• [Requirements]: Find each line that has the string "scene" and give the total, with nothing else.

______________________________

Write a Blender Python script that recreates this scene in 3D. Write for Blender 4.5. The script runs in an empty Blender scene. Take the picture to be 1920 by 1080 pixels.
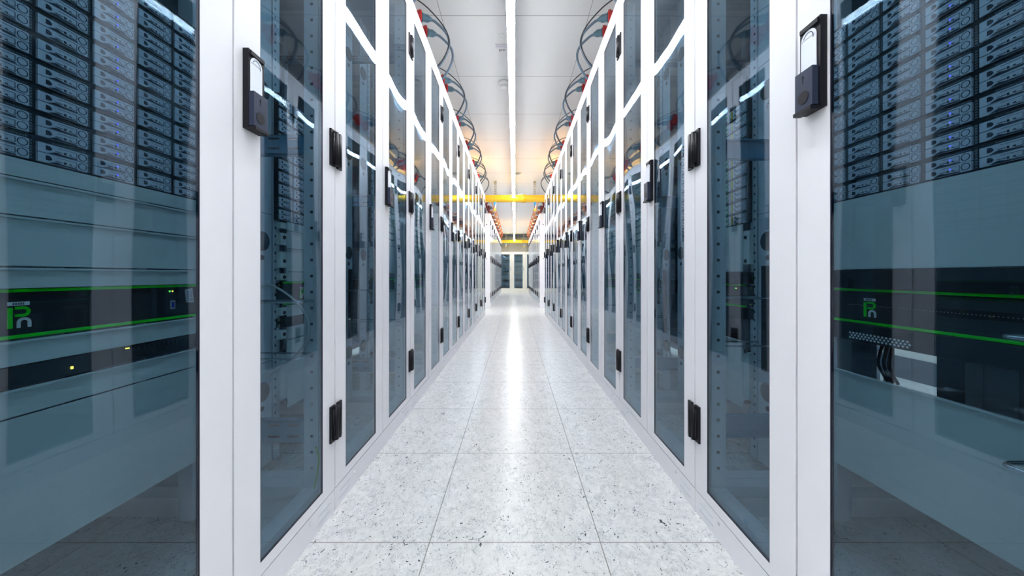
import bpy, math, random
from mathutils import Vector, Matrix
random.seed(7)
R = math.radians
S = bpy.context.scene
COL = S.collection

# ------------------------------------------------------------------ camera
A = 0.586          # half aisle width
CH = 0.765         # camera height
F = 638.0
cam_d = bpy.data.cameras.new('camera'); cam = bpy.data.objects.new('camera', cam_d); COL.objects.link(cam)
cam_d.sensor_width = 36; cam_d.lens = F / 1920 * 36
cam_d.shift_x = -5.5 / 1920; cam_d.shift_y = -23 / 1920
cam_d.clip_start = 0.02
cam.location = (0, 0, CH); cam.rotation_euler = (R(90), 0, 0)
S.camera = cam
# ------------------------------------------------------------------ world, exposure
w = bpy.data.worlds.new('world'); S.world = w; w.use_nodes = True
w.node_tree.nodes['Background'].inputs[0].default_value = (0.8, 0.85, 1, 1)
w.node_tree.nodes['Background'].inputs[1].default_value = 0.3
S.view_settings.view_transform = 'Standard'; S.view_settings.look = 'None'
S.view_settings.gamma = 1; S.view_settings.use_curve_mapping = False
S.view_settings.exposure = 0.33
LED_STRENGTH = 62.0
try:
    S.cycles.max_bounces = 14; S.cycles.diffuse_bounces = 5; S.cycles.glossy_bounces = 6
    S.cycles.transparent_max_bounces = 40; S.cycles.caustics_reflective = False
    S.cycles.sample_clamp_indirect = 100
except Exception: pass

# ------------------------------------------------------------------ materials
def mat(name, col, rough=.5, metal=0, spec=.5, emit=None, es=0, coat=0):
    m = bpy.data.materials.new(name); m.use_nodes = True
    b = m.node_tree.nodes['Principled BSDF']
    b.inputs['Base Color'].default_value = (*col, 1); b.inputs['Roughness'].default_value = rough
    b.inputs['Metallic'].default_value = metal; b.inputs['Specular IOR Level'].default_value = spec
    b.inputs['Coat Weight'].default_value = coat
    if emit: b.inputs['Emission Color'].default_value = (*emit, 1); b.inputs['Emission Strength'].default_value = es
    return m
def noisy(name, col, col2, scale, rough=.5, metal=0, bump=0, spec=.5):
    m = mat(name, col, rough, metal, spec); t = m.node_tree; n = t.nodes; b = n['Principled BSDF']
    tc = n.new('ShaderNodeTexCoord'); ns = n.new('ShaderNodeTexNoise'); ns.inputs['Scale'].default_value = scale
    ns.inputs['Detail'].default_value = 4
    t.links.new(tc.outputs['Object'], ns.inputs['Vector'])
    mx = n.new('ShaderNodeMix'); mx.data_type = 'RGBA'
    mx.inputs[6].default_value = (*col, 1); mx.inputs[7].default_value = (*col2, 1)
    t.links.new(ns.outputs['Fac'], mx.inputs[0]); t.links.new(mx.outputs[2], b.inputs['Base Color'])
    if bump:
        bp = n.new('ShaderNodeBump'); bp.inputs['Strength'].default_value = bump; bp.inputs['Distance'].default_value = .001
        t.links.new(ns.outputs['Fac'], bp.inputs['Height']); t.links.new(bp.outputs[0], b.inputs['Normal'])
    return m
M = {}
M['paint'] = noisy('white_paint', (.71, .71, .76), (.75, .75, .80), 3, .38, spec=.35)
M['frame'] = noisy('inner_frame_paint', (.50, .53, .58), (.55, .58, .63), 5, .45)
M['zinc'] = noisy('zinc_plate', (.12, .30, .45), (.18, .38, .54), 30, .38, .6)
M['panel'] = noisy('grey_blanking_paint', (.66, .70, .68), (.70, .74, .72), 6, .5)
M['dark'] = mat('dark_inside', (.03, .035, .045), .6)
M['rear'] = noisy('rear_panel_paint', (.10, .13, .17), (.14, .17, .22), 3, .5)
M['black'] = mat('black_plastic', (.006, .006, .010), .42, spec=.22)
M['blackmetal'] = mat('black_metal', (.01, .011, .014), .45)
M['lever'] = mat('handle_lever', (.022, .030, .060), .4, spec=.25)
M['silver'] = mat('pale_plate', (.72, .76, .86), .25, .1)
M['gasket'] = mat('gasket', (.01, .01, .03), .6)
M['tray'] = noisy('drive_face', (.66, .70, .80), (.74, .78, .86), 40, .4, .2)
M['traydark'] = mat('drive_recess', (.015, .02, .04), .5)
M['perf'] = mat('perforated_strip', (.16, .19, .22), .5)
M['ledblue'] = mat('blue_led', (.05, .05, .5), .4, emit=(.06, .06, 1), es=5)
M['ledgreen'] = mat('green_led', (.05, .4, .05), .4, emit=(.1, 1, .05), es=4)
M['ledyellow'] = mat('yellow_led', (.5, .4, .05), .4, emit=(1, .8, .1), es=3)
M['green'] = mat('green_trim', (.0, .85, .0), .4)
M['white'] = mat('white_print', (.85, .85, .88), .5)
M['yellow'] = mat('yellow_strip', (.8, .62, .05), .5)
M['red'] = noisy('red_plastic', (.42, .008, .008), (.55, .015, .01), 20, .38)
M['darkred'] = noisy('dark_red_plastic', (.12, .004, .006), (.18, .006, .008), 20, .4)
M['teal'] = noisy('grey_blue_plastic', (.045, .12, .17), (.07, .15, .20), 20, .4)
M['cable'] = mat('grey_blue_cable', (.10, .145, .20), .4)
M['cableblack'] = mat('black_cable', (.012, .013, .018), .35)
M['orange'] = mat('orange_cable', (.66, .17, .012), .45)
M['greycable'] = mat('grey_cable', (.45, .47, .46), .5)
M['greenwire'] = mat('green_wire', (.25, .5, .03), .5)
M['chrome'] = mat('chrome_wire', (.75, .78, .82), .18, 1)
M['beam'] = mat('yellow_enamel', (.90, .52, .01), .22, 0, .6, coat=.4)
M['channel'] = noisy('galvanised_channel', (.40, .36, .24), (.50, .46, .32), 40, .4, .5)
M['blueplastic'] = mat('blue_plastic', (.03, .30, .62), .4)
M['bus'] = mat('busbar_grey', (.42, .44, .47), .4, .3)
M['led'] = mat('led_diffuser', (1, 1, 1), .5, emit=(.93, .97, 1), es=LED_STRENGTH)
M['warm'] = mat('added_uplight_glow', (1, .8, .5), .5, emit=(1, .50, .10), es=22)  # glow of the added uplights that tint the ceiling yellow
M['ledhouse'] = mat('led_housing', (.8, .8, .82), .4)
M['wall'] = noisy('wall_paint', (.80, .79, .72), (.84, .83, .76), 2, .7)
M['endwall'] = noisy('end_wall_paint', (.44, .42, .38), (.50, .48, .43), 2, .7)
M['skirt'] = mat('skirting', (.06, .09, .12), .5)
M['beige'] = noisy('beige_cabinet_paint', (.72, .71, .62), (.77, .76, .67), 3, .4)
M['detector'] = mat('detector_plastic', (.74, .74, .70), .4)
M['label'] = mat('label_face', (.62, .60, .64), .5)
M['ink'] = mat('ink', (.10, .10, .16), .6)
M['board'] = noisy('equipment_green', (.02, .07, .06), (.06, .14, .12), 60, .5)
M['ledge'] = mat('beige_shelf', (.45, .38, .26), .5)

def glass_mat():
    m = bpy.data.materials.new('tinted_glass'); m.use_nodes = True; t = m.node_tree; n = t.nodes; L = t.links
    for x in list(n): n.remove(x)
    out = n.new('ShaderNodeOutputMaterial'); mix = n.new('ShaderNodeMixShader')
    tr = n.new('ShaderNodeBsdfTransparent'); tr.inputs[0].default_value = (.615, .73, .79, 1)
    gl = n.new('ShaderNodeBsdfGlossy'); gl.inputs['Roughness'].default_value = 0.0; gl.inputs[0].default_value = (.84, .92, 1, 1)
    lw = n.new('ShaderNodeLayerWeight')
    p = n.new('ShaderNodeMath'); p.operation = 'POWER'; p.inputs[1].default_value = 5
    ma = n.new('ShaderNodeMath'); ma.operation = 'MULTIPLY_ADD'; ma.inputs[1].default_value = .93; ma.inputs[2].default_value = .062
    L.new(lw.outputs['Facing'], p.inputs[0]); L.new(p.outputs[0], ma.inputs[0]); L.new(ma.outputs[0], mix.inputs[0])
    L.new(tr.outputs[0], mix.inputs[1]); L.new(gl.outputs[0], mix.inputs[2]); L.new(mix.outputs[0], out.inputs[0])
    g = n.new('ShaderNodeNewGeometry'); mp = n.new('ShaderNodeMapping'); mp.inputs['Scale'].default_value = (1, 1, .55)
    ns = n.new('ShaderNodeTexNoise'); ns.inputs['Scale'].default_value = 2.6; ns.inputs['Detail'].default_value = .6
    bp = n.new('ShaderNodeBump'); bp.inputs['Strength'].default_value = 1.0; bp.inputs['Distance'].default_value = .0035
    L.new(g.outputs['Position'], mp.inputs[0]); L.new(mp.outputs[0], ns.inputs['Vector'])
    L.new(ns.outputs['Fac'], bp.inputs['Height']); L.new(bp.outputs[0], gl.inputs['Normal'])
    return m
M['glass'] = glass_mat()

TILE = .49
def grid_mask(n, L, sep, axis, off, pitch, width):
    a = n.new('ShaderNodeMath'); a.operation = 'SUBTRACT'; a.inputs[1].default_value = off; L.new(sep.outputs[axis], a.inputs[0])
    b = n.new('ShaderNodeMath'); b.operation = 'DIVIDE'; b.inputs[1].default_value = pitch; L.new(a.outputs[0], b.inputs[0])
    c = n.new('ShaderNodeMath'); c.operation = 'PINGPONG'; c.inputs[1].default_value = .5; L.new(b.outputs[0], c.inputs[0])
    d = n.new('ShaderNodeMath'); d.operation = 'LESS_THAN'; d.inputs[1].default_value = width / pitch / 2; L.new(c.outputs[0], d.inputs[0])
    return d
def floor_mat():
    m = mat('speckled_vinyl_tile', (.8, .8, .8), .25, 0, .13); t = m.node_tree; n = t.nodes; L = t.links; b = n['Principled BSDF']
    g = n.new('ShaderNodeNewGeometry'); sep = n.new('ShaderNodeSeparateXYZ'); L.new(g.outputs['Position'], sep.inputs[0])
    gx = grid_mask(n, L, sep, 0, TILE / 2, TILE, .0028); gy = grid_mask(n, L, sep, 1, .976, TILE, .0028)
    gm = n.new('ShaderNodeMath'); gm.operation = 'MAXIMUM'; L.new(gx.outputs[0], gm.inputs[0]); L.new(gy.outputs[0], gm.inputs[1])
    def nz(scale, det, dist, w=0):
        x = n.new('ShaderNodeTexNoise'); x.inputs['Scale'].default_value = scale; x.inputs['Detail'].default_value = det
        x.inputs['Distortion'].default_value = dist
        mp = n.new('ShaderNodeMapping'); mp.inputs['Location'].default_value = (w, w * 2, w); mp.inputs['Scale'].default_value = (1, .7, 1)
        L.new(g.outputs['Position'], mp.inputs[0]); L.new(mp.outputs[0], x.inputs['Vector']); return x
    def ramp(src, stops):
        r = n.new('ShaderNodeValToRGB'); L.new(src.outputs['Fac'], r.inputs[0]); e = r.color_ramp.elements
        while len(e) < len(stops): e.new(.5)
        for el, (p, c) in zip(e, stops): el.position = p; el.color = (*c, 1) if len(c) == 3 else c
        return r
    W = (1, 1, 1)
    base = ramp(nz(35, 4, 1.5), [(.30, (.47, .48, .49)), (.46, (.545, .55, .56)), (.62, (.585, .59, .595)), (.75, (.66, .66, .67))])
    curl = ramp(nz(48, 2, 2.2, 3), [(.478, W), (.494, (.22, .24, .29)), (.508, W)])
    curl2 = ramp(nz(30, 2, 3.2, 9), [(.60, W), (.635, (.60, .62, .70)), (.66, W)])
    spk = ramp(nz(75, 1, 2.0, 17), [(.70, W), (.72, (.10, .10, .14))])
    msk = ramp(nz(18, 1, 0, 5), [(.44, (0, 0, 0)), (.53, W)])
    def mul(a, bb, fac=1, fs=None):
        x = n.new('ShaderNodeMix'); x.data_type = 'RGBA'; x.blend_type = 'MULTIPLY'; x.inputs[0].default_value = fac
        if fs: L.new(fs, x.inputs[0])
        L.new(a, x.inputs[6]); L.new(bb, x.inputs[7]); return x.outputs[2]
    c = mul(base.outputs[0], curl.outputs[0], 1, msk.outputs[0]); c = mul(c, curl2.outputs[0], .8); c = mul(c, spk.outputs[0])
    x = n.new('ShaderNodeMix'); x.data_type = 'RGBA'; L.new(gm.outputs[0], x.inputs[0]); L.new(c, x.inputs[6]); x.inputs[7].default_value = (.22, .21, .20, 1)
    L.new(x.outputs[2], b.inputs['Base Color'])
    n2 = nz(8, 2, 0, 1); bp = n.new('ShaderNodeBump'); bp.inputs['Strength'].default_value = .25; bp.inputs['Distance'].default_value = .001
    L.new(n2.outputs['Fac'], bp.inputs['Height']); L.new(bp.outputs[0], b.inputs['Normal'])
    return m
def ceil_mat():
    m = mat('ceiling_panel', (.72, .72, .71), .45, 0, .4); t = m.node_tree; n = t.nodes; L = t.links; b = n['Principled BSDF']
    g = n.new('ShaderNodeNewGeometry'); sep = n.new('ShaderNodeSeparateXYZ'); L.new(g.outputs['Position'], sep.inputs[0])
    gx = grid_mask(n, L, sep, 0, .59, 1.18, .004); gy = grid_mask(n, L, sep, 1, 2.72, .83, .006)
    gm = n.new('ShaderNodeMath'); gm.operation = 'MAXIMUM'; L.new(gx.outputs[0], gm.inputs[0]); L.new(gy.outputs[0], gm.inputs[1])
    x = n.new('ShaderNodeMix'); x.data_type = 'RGBA'; L.new(gm.outputs[0], x.inputs[0]); x.inputs[6].default_value = (.72, .72, .71, 1); x.inputs[7].default_value = (.22, .22, .22, 1)
    L.new(x.outputs[2], b.inputs['Base Color'])
    return m
M['floor'] = floor_mat(); M['ceiling'] = ceil_mat()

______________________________

• [Expected output]: 2